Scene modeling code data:
• • • • •

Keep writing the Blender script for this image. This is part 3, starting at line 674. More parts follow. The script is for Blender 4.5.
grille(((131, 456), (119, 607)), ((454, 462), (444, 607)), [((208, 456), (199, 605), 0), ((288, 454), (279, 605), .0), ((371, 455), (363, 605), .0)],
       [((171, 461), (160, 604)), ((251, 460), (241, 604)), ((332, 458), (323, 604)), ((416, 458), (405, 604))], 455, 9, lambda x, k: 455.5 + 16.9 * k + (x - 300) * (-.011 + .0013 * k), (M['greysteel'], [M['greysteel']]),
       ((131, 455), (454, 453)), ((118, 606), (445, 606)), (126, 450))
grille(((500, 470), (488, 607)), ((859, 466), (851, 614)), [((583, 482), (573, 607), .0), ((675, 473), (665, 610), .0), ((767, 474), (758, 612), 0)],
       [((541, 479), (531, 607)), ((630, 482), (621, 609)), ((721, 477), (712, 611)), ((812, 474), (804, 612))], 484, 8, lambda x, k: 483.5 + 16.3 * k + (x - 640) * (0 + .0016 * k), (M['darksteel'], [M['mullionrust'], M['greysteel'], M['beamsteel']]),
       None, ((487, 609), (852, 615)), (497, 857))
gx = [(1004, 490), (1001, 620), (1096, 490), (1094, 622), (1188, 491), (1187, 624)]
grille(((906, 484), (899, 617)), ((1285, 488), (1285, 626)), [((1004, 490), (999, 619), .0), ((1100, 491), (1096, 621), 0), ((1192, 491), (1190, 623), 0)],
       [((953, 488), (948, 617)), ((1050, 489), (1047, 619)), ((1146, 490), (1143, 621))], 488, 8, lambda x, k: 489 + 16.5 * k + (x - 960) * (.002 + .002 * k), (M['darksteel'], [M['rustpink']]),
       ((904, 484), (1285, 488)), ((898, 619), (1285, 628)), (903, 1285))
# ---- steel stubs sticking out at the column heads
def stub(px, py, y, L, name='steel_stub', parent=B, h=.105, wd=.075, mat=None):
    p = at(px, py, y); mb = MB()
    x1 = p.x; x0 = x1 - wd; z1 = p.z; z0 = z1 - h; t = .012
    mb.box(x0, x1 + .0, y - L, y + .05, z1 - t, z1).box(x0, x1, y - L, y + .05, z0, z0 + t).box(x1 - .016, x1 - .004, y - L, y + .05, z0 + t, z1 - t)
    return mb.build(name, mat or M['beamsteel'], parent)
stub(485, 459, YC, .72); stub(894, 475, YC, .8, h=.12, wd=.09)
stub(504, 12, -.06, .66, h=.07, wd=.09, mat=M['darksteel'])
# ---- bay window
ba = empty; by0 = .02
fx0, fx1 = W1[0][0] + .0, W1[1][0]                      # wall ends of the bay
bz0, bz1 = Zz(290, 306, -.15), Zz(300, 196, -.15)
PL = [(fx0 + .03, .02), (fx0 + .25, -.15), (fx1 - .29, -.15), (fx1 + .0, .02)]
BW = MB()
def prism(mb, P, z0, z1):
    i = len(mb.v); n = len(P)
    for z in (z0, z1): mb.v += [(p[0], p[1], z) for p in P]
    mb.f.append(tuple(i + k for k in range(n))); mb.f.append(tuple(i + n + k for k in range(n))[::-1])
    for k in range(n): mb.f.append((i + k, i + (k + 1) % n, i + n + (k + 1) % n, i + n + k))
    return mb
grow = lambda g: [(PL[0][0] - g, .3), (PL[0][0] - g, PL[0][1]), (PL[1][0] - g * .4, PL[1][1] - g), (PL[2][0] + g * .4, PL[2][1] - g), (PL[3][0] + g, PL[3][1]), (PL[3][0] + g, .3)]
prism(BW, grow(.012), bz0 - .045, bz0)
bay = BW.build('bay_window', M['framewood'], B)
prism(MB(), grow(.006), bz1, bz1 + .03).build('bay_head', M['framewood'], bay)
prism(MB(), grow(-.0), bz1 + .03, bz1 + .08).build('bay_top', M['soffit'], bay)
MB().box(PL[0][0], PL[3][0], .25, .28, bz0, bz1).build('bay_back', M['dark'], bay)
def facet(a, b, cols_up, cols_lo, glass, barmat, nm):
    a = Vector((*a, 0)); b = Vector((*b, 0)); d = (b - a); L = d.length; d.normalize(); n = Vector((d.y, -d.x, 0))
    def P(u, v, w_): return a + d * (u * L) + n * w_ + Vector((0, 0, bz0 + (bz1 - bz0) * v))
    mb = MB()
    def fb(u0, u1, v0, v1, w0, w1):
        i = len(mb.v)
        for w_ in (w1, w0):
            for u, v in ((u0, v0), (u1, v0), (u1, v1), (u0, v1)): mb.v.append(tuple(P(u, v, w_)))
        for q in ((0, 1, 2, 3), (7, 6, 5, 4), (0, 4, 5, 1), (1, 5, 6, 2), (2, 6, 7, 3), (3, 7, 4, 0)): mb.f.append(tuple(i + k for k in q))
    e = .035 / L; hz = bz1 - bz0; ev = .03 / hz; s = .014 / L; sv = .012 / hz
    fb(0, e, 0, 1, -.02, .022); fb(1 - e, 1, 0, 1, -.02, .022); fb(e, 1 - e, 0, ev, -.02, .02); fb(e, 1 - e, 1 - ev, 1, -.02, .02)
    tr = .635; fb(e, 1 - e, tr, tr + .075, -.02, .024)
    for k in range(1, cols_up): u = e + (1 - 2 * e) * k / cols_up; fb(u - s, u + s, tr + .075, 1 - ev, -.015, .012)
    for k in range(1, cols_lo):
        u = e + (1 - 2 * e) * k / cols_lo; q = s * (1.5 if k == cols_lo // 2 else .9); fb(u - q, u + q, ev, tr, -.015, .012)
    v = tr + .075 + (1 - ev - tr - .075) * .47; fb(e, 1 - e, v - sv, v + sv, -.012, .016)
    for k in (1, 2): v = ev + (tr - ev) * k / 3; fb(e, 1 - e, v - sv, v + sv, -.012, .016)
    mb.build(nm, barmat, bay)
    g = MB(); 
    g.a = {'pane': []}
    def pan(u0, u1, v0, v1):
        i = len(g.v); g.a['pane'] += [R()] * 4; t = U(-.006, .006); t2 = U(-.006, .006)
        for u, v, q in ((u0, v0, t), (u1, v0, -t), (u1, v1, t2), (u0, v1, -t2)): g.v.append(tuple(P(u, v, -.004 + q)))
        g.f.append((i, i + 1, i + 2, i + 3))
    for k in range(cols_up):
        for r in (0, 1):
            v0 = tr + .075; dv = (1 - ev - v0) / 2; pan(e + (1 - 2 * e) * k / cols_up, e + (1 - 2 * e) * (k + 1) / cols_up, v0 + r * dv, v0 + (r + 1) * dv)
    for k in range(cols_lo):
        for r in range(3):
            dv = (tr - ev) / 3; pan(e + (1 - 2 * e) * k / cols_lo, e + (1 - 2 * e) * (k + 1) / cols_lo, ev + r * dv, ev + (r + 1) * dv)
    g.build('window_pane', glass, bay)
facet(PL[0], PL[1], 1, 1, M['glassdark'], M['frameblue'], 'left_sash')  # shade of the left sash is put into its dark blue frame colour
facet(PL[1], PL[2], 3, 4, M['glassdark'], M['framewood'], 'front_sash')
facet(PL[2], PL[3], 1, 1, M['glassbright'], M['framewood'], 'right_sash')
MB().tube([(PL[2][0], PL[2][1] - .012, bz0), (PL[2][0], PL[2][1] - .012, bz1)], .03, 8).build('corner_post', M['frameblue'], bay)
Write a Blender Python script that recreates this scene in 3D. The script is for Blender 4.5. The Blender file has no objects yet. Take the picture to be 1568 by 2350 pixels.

• • • • •

• [PROBLEM TO SOLVE]: Your task is to retype all of the records exactly.

• [OUTPUT FOR THIS EXERCISE]:
Keep writing the Blender script for this image. This is part 3, starting at line 674. More parts follow. The script is for Blender 4.5.
grille(((131, 456), (119, 607)), ((454, 462), (444, 607)), [((208, 456), (199, 605), 0), ((288, 454), (279, 605), .0), ((371, 455), (363, 605), .0)],
       [((171, 461), (160, 604)), ((251, 460), (241, 604)), ((332, 458), (323, 604)), ((416, 458), (405, 604))], 455, 9, lambda x, k: 455.5 + 16.9 * k + (x - 300) * (-.011 + .0013 * k), (M['greysteel'], [M['greysteel']]),
       ((131, 455), (454, 453)), ((118, 606), (445, 606)), (126, 450))
grille(((500, 470), (488, 607)), ((859, 466), (851, 614)), [((583, 482), (573, 607), .0), ((675, 473), (665, 610), .0), ((767, 474), (758, 612), 0)],
       [((541, 479), (531, 607)), ((630, 482), (621, 609)), ((721, 477), (712, 611)), ((812, 474), (804, 612))], 484, 8, lambda x, k: 483.5 + 16.3 * k + (x - 640) * (0 + .0016 * k), (M['darksteel'], [M['mullionrust'], M['greysteel'], M['beamsteel']]),
       None, ((487, 609), (852, 615)), (497, 857))
gx = [(1004, 490), (1001, 620), (1096, 490), (1094, 622), (1188, 491), (1187, 624)]
grille(((906, 484), (899, 617)), ((1285, 488), (1285, 626)), [((1004, 490), (999, 619), .0), ((1100, 491), (1096, 621), 0), ((1192, 491), (1190, 623), 0)],
       [((953, 488), (948, 617)), ((1050, 489), (1047, 619)), ((1146, 490), (1143, 621))], 488, 8, lambda x, k: 489 + 16.5 * k + (x - 960) * (.002 + .002 * k), (M['darksteel'], [M['rustpink']]),
       ((904, 484), (1285, 488)), ((898, 619), (1285, 628)), (903, 1285))
# ---- steel stubs sticking out at the column heads
def stub(px, py, y, L, name='steel_stub', parent=B, h=.105, wd=.075, mat=None):
    p = at(px, py, y); mb = MB()
    x1 = p.x; x0 = x1 - wd; z1 = p.z; z0 = z1 - h; t = .012
    mb.box(x0, x1 + .0, y - L, y + .05, z1 - t, z1).box(x0, x1, y - L, y + .05, z0, z0 + t).box(x1 - .016, x1 - .004, y - L, y + .05, z0 + t, z1 - t)
    return mb.build(name, mat or M['beamsteel'], parent)
stub(485, 459, YC, .72); stub(894, 475, YC, .8, h=.12, wd=.09)
stub(504, 12, -.06, .66, h=.07, wd=.09, mat=M['darksteel'])
# ---- bay window
ba = empty; by0 = .02
fx0, fx1 = W1[0][0] + .0, W1[1][0]                      # wall ends of the bay
bz0, bz1 = Zz(290, 306, -.15), Zz(300, 196, -.15)
PL = [(fx0 + .03, .02), (fx0 + .25, -.15), (fx1 - .29, -.15), (fx1 + .0, .02)]
BW = MB()
def prism(mb, P, z0, z1):
    i = len(mb.v); n = len(P)
    for z in (z0, z1): mb.v += [(p[0], p[1], z) for p in P]
    mb.f.append(tuple(i + k for k in range(n))); mb.f.append(tuple(i + n + k for k in range(n))[::-1])
    for k in range(n): mb.f.append((i + k, i + (k + 1) % n, i + n + (k + 1) % n, i + n + k))
    return mb
grow = lambda g: [(PL[0][0] - g, .3), (PL[0][0] - g, PL[0][1]), (PL[1][0] - g * .4, PL[1][1] - g), (PL[2][0] + g * .4, PL[2][1] - g), (PL[3][0] + g, PL[3][1]), (PL[3][0] + g, .3)]
prism(BW, grow(.012), bz0 - .045, bz0)
bay = BW.build('bay_window', M['framewood'], B)
prism(MB(), grow(.006), bz1, bz1 + .03).build('bay_head', M['framewood'], bay)
prism(MB(), grow(-.0), bz1 + .03, bz1 + .08).build('bay_top', M['soffit'], bay)
MB().box(PL[0][0], PL[3][0], .25, .28, bz0, bz1).build('bay_back', M['dark'], bay)
def facet(a, b, cols_up, cols_lo, glass, barmat, nm):
    a = Vector((*a, 0)); b = Vector((*b, 0)); d = (b - a); L = d.length; d.normalize(); n = Vector((d.y, -d.x, 0))
    def P(u, v, w_): return a + d * (u * L) + n * w_ + Vector((0, 0, bz0 + (bz1 - bz0) * v))
    mb = MB()
    def fb(u0, u1, v0, v1, w0, w1):
        i = len(mb.v)
        for w_ in (w1, w0):
            for u, v in ((u0, v0), (u1, v0), (u1, v1), (u0, v1)): mb.v.append(tuple(P(u, v, w_)))
        for q in ((0, 1, 2, 3), (7, 6, 5, 4), (0, 4, 5, 1), (1, 5, 6, 2), (2, 6, 7, 3), (3, 7, 4, 0)): mb.f.append(tuple(i + k for k in q))
    e = .035 / L; hz = bz1 - bz0; ev = .03 / hz; s = .014 / L; sv = .012 / hz
    fb(0, e, 0, 1, -.02, .022); fb(1 - e, 1, 0, 1, -.02, .022); fb(e, 1 - e, 0, ev, -.02, .02); fb(e, 1 - e, 1 - ev, 1, -.02, .02)
    tr = .635; fb(e, 1 - e, tr, tr + .075, -.02, .024)
    for k in range(1, cols_up): u = e + (1 - 2 * e) * k / cols_up; fb(u - s, u + s, tr + .075, 1 - ev, -.015, .012)
    for k in range(1, cols_lo):
        u = e + (1 - 2 * e) * k / cols_lo; q = s * (1.5 if k == cols_lo // 2 else .9); fb(u - q, u + q, ev, tr, -.015, .012)
    v = tr + .075 + (1 - ev - tr - .075) * .47; fb(e, 1 - e, v - sv, v + sv, -.012, .016)
    for k in (1, 2): v = ev + (tr - ev) * k / 3; fb(e, 1 - e, v - sv, v + sv, -.012, .016)
    mb.build(nm, barmat, bay)
    g = MB(); 
    g.a = {'pane': []}
    def pan(u0, u1, v0, v1):
        i = len(g.v); g.a['pane'] += [R()] * 4; t = U(-.006, .006); t2 = U(-.006, .006)
        for u, v, q in ((u0, v0, t), (u1, v0, -t), (u1, v1, t2), (u0, v1, -t2)): g.v.append(tuple(P(u, v, -.004 + q)))
        g.f.append((i, i + 1, i + 2, i + 3))
    for k in range(cols_up):
        for r in (0, 1):
            v0 = tr + .075; dv = (1 - ev - v0) / 2; pan(e + (1 - 2 * e) * k / cols_up, e + (1 - 2 * e) * (k + 1) / cols_up, v0 + r * dv, v0 + (r + 1) * dv)
    for k in range(cols_lo):
        for r in range(3):
            dv = (tr - ev) / 3; pan(e + (1 - 2 * e) * k / cols_lo, e + (1 - 2 * e) * (k + 1) / cols_lo, ev + r * dv, ev + (r + 1) * dv)
    g.build('window_pane', glass, bay)
facet(PL[0], PL[1], 1, 1, M['glassdark'], M['frameblue'], 'left_sash')  # shade of the left sash is put into its dark blue frame colour
facet(PL[1], PL[2], 3, 4, M['glassdark'], M['framewood'], 'front_sash')
facet(PL[2], PL[3], 1, 1, M['glassbright'], M['framewood'], 'right_sash')
MB().tube([(PL[2][0], PL[2][1] - .012, bz0), (PL[2][0], PL[2][1] - .012, bz1)], .03, 8).build('corner_post', M['frameblue'], bay)
Write a Blender Python script that recreates this scene in 3D. The script is for Blender 4.5. The Blender file has no objects yet. Take the picture to be 1568 by 2350 pixels.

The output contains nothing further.